··· Collected material

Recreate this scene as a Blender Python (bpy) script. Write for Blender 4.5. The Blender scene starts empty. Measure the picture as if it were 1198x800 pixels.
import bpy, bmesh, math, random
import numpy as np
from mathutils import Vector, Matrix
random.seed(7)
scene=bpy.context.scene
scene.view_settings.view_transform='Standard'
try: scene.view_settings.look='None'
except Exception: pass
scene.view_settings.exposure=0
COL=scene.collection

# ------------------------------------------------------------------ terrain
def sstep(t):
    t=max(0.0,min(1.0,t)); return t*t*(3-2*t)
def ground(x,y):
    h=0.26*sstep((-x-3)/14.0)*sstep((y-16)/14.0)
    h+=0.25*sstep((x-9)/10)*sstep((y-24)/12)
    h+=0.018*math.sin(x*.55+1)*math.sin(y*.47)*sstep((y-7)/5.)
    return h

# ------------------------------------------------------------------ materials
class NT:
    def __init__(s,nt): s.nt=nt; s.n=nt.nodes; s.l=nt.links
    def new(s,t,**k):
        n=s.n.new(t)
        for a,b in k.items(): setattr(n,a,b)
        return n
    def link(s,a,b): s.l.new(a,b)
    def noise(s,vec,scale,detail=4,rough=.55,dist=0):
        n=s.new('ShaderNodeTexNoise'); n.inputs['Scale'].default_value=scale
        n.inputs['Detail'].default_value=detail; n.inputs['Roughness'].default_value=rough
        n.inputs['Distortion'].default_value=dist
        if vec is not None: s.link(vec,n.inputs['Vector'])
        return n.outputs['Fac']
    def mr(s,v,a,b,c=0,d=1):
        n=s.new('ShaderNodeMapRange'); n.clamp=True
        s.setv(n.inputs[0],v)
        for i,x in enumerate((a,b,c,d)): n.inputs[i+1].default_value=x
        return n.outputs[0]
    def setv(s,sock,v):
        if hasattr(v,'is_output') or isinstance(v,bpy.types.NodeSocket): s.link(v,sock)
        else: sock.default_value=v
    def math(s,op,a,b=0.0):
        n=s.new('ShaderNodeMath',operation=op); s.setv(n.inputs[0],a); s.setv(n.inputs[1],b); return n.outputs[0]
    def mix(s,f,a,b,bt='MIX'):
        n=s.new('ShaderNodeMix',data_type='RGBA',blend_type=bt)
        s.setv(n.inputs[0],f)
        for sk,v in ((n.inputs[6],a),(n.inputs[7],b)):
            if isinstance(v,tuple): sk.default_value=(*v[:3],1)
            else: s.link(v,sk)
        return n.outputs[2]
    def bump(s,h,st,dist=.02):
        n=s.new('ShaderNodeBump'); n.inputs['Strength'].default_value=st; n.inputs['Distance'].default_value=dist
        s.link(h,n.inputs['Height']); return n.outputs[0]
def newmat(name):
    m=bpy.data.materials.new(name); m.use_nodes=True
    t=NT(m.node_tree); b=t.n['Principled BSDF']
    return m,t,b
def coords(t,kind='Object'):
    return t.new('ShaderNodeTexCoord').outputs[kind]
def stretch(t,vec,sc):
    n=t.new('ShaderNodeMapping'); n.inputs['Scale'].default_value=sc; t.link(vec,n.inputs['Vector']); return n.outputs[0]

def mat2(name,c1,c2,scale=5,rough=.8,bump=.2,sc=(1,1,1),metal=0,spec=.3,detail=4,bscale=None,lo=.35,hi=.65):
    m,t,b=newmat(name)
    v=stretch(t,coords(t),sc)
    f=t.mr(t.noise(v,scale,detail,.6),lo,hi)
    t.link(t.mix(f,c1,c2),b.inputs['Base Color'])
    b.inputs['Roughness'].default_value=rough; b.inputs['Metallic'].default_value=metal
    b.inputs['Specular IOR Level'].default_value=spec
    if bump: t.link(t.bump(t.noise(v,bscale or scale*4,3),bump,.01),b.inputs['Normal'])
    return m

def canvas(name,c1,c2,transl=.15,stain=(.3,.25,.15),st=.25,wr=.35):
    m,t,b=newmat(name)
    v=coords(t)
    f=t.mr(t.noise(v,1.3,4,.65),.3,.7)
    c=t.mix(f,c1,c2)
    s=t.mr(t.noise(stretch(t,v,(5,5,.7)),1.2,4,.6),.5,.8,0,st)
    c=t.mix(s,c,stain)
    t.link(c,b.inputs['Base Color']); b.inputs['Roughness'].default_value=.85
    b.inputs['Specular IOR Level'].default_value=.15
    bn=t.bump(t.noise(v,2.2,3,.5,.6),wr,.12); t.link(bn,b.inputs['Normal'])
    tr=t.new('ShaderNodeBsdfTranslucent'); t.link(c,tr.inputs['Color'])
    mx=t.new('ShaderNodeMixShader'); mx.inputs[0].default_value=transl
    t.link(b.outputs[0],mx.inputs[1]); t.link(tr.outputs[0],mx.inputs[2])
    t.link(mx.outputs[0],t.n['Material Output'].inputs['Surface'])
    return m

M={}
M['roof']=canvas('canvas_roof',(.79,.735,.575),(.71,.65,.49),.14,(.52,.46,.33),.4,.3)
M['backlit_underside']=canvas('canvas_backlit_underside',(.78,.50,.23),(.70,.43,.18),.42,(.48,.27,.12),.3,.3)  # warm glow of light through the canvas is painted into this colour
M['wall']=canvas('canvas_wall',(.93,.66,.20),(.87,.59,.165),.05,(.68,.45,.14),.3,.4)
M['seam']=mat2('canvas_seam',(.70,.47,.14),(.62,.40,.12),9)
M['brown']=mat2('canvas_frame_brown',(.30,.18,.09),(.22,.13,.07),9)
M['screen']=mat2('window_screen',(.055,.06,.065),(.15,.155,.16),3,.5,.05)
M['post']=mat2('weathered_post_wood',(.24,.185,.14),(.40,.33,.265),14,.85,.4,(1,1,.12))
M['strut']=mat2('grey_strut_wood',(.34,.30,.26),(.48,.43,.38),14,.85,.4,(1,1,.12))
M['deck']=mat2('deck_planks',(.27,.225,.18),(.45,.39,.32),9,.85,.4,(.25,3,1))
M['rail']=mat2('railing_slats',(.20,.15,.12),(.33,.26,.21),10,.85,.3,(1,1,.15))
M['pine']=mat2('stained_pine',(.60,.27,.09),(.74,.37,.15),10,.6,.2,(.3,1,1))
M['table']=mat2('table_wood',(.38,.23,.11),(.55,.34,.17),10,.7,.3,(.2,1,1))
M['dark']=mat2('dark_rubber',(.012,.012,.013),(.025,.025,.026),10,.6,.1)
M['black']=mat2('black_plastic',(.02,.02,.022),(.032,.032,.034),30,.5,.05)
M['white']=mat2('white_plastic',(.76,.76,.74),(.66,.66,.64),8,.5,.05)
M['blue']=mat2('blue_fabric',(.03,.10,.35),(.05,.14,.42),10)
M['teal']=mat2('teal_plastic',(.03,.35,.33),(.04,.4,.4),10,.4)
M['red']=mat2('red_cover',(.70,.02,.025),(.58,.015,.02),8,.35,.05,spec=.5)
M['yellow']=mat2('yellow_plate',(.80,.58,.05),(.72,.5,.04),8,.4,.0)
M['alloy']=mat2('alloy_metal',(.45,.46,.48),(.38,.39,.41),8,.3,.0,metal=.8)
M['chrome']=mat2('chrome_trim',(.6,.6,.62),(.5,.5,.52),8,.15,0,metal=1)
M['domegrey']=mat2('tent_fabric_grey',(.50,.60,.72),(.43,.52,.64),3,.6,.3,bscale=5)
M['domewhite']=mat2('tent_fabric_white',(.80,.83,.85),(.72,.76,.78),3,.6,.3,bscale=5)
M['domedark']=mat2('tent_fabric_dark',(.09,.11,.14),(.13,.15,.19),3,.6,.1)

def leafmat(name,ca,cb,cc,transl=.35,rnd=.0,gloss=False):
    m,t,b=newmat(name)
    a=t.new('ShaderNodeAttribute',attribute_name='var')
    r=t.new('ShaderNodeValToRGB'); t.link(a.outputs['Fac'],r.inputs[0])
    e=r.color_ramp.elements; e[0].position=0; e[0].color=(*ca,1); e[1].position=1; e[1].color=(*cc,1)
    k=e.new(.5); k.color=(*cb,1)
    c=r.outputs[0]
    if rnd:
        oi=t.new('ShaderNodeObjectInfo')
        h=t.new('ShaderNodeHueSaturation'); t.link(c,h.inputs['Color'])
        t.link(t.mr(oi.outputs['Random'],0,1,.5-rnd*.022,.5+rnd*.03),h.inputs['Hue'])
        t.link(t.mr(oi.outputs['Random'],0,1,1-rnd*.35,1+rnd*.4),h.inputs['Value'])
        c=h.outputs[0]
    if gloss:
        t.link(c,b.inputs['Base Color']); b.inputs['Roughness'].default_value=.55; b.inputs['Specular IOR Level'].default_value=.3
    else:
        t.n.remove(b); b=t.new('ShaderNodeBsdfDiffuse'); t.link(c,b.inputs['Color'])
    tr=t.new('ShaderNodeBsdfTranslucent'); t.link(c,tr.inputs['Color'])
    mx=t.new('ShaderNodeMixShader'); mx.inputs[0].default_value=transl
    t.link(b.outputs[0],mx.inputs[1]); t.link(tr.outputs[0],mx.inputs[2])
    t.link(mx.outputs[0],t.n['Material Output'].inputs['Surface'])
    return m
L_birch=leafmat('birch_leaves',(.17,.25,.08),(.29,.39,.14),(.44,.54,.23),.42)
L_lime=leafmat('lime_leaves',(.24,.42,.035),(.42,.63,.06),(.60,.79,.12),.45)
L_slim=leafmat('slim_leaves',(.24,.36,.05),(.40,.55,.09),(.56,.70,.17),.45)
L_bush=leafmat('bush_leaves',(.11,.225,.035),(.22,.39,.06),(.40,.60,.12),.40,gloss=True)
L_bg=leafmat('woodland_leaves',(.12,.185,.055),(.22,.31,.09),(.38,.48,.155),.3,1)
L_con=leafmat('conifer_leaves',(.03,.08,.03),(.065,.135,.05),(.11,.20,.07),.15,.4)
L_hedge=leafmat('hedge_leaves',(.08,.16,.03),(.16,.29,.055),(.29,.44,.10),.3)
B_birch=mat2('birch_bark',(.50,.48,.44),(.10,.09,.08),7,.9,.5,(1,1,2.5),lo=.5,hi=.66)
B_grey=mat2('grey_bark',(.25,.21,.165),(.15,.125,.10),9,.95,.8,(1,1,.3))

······

• Work to be completed: Return only the lines from the beginning of the material up to and including the line with "COL=scene.collection", exactly as written.

• Final answer:
Recreate this scene as a Blender Python (bpy) script. Write for Blender 4.5. The Blender scene starts empty. Measure the picture as if it were 1198x800 pixels.
import bpy, bmesh, math, random
import numpy as np
from mathutils import Vector, Matrix
random.seed(7)
scene=bpy.context.scene
scene.view_settings.view_transform='Standard'
try: scene.view_settings.look='None'
except Exception: pass
scene.view_settings.exposure=0
COL=scene.collection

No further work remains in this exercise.